GASP! The Pentagon “used” the media!

The New York Times sued the government to get 8,000 pages of documents that prove those retired generals who function as expert analysts for network news programs and beyond are, in fact, pawns of the government! Oh no! The “hidden hand of the Pentagon,” they’re called. While most news organizations are falling all over themselves with this juicy piece of news manipulation, my initial reaction is, “Move along. There’s nothing to see here.”

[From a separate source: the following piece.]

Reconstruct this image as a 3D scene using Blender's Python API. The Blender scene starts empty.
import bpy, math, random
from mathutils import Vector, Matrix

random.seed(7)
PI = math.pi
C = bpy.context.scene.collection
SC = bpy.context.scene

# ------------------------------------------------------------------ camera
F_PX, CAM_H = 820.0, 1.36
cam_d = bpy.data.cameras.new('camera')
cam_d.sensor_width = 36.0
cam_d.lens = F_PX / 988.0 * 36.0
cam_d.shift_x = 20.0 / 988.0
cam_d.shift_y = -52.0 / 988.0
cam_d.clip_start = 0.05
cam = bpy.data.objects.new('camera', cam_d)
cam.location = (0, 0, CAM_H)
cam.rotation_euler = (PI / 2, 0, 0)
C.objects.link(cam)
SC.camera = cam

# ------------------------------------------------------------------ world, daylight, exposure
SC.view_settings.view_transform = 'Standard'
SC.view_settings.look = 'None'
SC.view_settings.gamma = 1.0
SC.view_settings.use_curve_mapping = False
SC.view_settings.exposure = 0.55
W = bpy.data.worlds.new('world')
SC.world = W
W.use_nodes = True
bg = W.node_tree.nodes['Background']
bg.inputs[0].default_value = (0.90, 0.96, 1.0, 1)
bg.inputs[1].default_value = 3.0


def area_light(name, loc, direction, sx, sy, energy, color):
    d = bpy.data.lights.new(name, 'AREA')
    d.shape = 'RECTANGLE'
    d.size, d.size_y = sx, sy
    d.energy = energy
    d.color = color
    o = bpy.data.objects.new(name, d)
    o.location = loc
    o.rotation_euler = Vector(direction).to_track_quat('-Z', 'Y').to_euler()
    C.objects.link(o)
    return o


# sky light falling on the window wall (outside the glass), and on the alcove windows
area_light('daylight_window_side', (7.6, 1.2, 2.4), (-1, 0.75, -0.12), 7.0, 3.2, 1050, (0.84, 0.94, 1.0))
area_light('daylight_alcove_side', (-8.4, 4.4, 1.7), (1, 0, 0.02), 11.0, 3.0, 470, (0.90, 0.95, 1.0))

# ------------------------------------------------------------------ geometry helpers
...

Having just finished George Creel’s 1920 book, How We Advertised America: The First Telling Of The Amazing Story Of The Committee On Public Information That Carried The Gospel Of Americanism To Every Corner Of The Globe, the idea that the Pentagon would brief retired generals on what to say is hardly a bulletin. It’s been taking place for 100 years (and probably longer). And, of course, the press has no right to object, because it has been a willing participant for decades. As I have tried to communicate on many occasions, the father of professional journalism, Walter Lippmann, and the father of professional public relations, Edward Bernays, were both members of the Creel Committee.

Perhaps this “revelation” by The Times will be a good thing, but until the press accepts its duplicitous role beyond such currently unpopular themes as the Iraq war, it’s not going to mean much, for the “hidden hand” of the cultural élite includes the press.